-- Task prompt --
Copy all the material below, exactly as it stands.

····················

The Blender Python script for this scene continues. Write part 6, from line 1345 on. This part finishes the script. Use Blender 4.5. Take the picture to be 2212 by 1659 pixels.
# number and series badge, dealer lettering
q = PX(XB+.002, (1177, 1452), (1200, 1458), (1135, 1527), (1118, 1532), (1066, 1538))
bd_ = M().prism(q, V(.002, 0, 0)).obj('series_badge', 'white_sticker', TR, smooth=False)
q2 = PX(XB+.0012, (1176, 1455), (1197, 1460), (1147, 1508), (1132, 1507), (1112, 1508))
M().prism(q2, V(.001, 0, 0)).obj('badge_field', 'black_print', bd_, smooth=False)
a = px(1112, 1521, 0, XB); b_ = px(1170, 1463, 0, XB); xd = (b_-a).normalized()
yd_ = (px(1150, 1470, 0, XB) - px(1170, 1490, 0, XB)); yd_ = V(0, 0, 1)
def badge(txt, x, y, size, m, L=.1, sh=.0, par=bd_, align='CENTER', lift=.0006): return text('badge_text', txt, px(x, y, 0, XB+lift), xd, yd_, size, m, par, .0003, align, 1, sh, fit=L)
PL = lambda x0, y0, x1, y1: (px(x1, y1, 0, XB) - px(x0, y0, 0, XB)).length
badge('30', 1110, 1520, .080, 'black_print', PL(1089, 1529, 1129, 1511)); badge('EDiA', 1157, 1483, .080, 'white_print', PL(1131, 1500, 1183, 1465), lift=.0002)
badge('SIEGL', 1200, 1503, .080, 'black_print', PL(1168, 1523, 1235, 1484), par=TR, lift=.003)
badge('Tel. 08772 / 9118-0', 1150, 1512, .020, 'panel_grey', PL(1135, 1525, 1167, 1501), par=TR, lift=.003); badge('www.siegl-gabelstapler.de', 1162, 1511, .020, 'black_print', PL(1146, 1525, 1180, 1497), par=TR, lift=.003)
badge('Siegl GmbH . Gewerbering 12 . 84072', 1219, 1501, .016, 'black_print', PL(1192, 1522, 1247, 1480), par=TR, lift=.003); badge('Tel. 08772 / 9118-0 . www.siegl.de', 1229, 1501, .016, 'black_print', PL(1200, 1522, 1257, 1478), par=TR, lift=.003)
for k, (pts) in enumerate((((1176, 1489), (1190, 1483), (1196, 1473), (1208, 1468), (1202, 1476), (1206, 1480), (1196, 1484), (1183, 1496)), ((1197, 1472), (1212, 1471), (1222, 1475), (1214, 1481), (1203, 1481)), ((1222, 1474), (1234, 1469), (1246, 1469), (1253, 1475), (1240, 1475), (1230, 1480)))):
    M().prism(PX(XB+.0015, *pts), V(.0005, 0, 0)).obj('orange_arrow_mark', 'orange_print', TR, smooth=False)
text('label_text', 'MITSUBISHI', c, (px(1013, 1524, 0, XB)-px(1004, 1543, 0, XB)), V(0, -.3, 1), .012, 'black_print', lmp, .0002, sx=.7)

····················

-- Problem solution --
The Blender Python script for this scene continues. Write part 6, from line 1345 on. This part finishes the script. Use Blender 4.5. Take the picture to be 2212 by 1659 pixels.
# number and series badge, dealer lettering
q = PX(XB+.002, (1177, 1452), (1200, 1458), (1135, 1527), (1118, 1532), (1066, 1538))
bd_ = M().prism(q, V(.002, 0, 0)).obj('series_badge', 'white_sticker', TR, smooth=False)
q2 = PX(XB+.0012, (1176, 1455), (1197, 1460), (1147, 1508), (1132, 1507), (1112, 1508))
M().prism(q2, V(.001, 0, 0)).obj('badge_field', 'black_print', bd_, smooth=False)
a = px(1112, 1521, 0, XB); b_ = px(1170, 1463, 0, XB); xd = (b_-a).normalized()
yd_ = (px(1150, 1470, 0, XB) - px(1170, 1490, 0, XB)); yd_ = V(0, 0, 1)
def badge(txt, x, y, size, m, L=.1, sh=.0, par=bd_, align='CENTER', lift=.0006): return text('badge_text', txt, px(x, y, 0, XB+lift), xd, yd_, size, m, par, .0003, align, 1, sh, fit=L)
PL = lambda x0, y0, x1, y1: (px(x1, y1, 0, XB) - px(x0, y0, 0, XB)).length
badge('30', 1110, 1520, .080, 'black_print', PL(1089, 1529, 1129, 1511)); badge('EDiA', 1157, 1483, .080, 'white_print', PL(1131, 1500, 1183, 1465), lift=.0002)
badge('SIEGL', 1200, 1503, .080, 'black_print', PL(1168, 1523, 1235, 1484), par=TR, lift=.003)
badge('Tel. 08772 / 9118-0', 1150, 1512, .020, 'panel_grey', PL(1135, 1525, 1167, 1501), par=TR, lift=.003); badge('www.siegl-gabelstapler.de', 1162, 1511, .020, 'black_print', PL(1146, 1525, 1180, 1497), par=TR, lift=.003)
badge('Siegl GmbH . Gewerbering 12 . 84072', 1219, 1501, .016, 'black_print', PL(1192, 1522, 1247, 1480), par=TR, lift=.003); badge('Tel. 08772 / 9118-0 . www.siegl.de', 1229, 1501, .016, 'black_print', PL(1200, 1522, 1257, 1478), par=TR, lift=.003)
for k, (pts) in enumerate((((1176, 1489), (1190, 1483), (1196, 1473), (1208, 1468), (1202, 1476), (1206, 1480), (1196, 1484), (1183, 1496)), ((1197, 1472), (1212, 1471), (1222, 1475), (1214, 1481), (1203, 1481)), ((1222, 1474), (1234, 1469), (1246, 1469), (1253, 1475), (1240, 1475), (1230, 1480)))):
    M().prism(PX(XB+.0015, *pts), V(.0005, 0, 0)).obj('orange_arrow_mark', 'orange_print', TR, smooth=False)
text('label_text', 'MITSUBISHI', c, (px(1013, 1524, 0, XB)-px(1004, 1543, 0, XB)), V(0, -.3, 1), .012, 'black_print', lmp, .0002, sx=.7)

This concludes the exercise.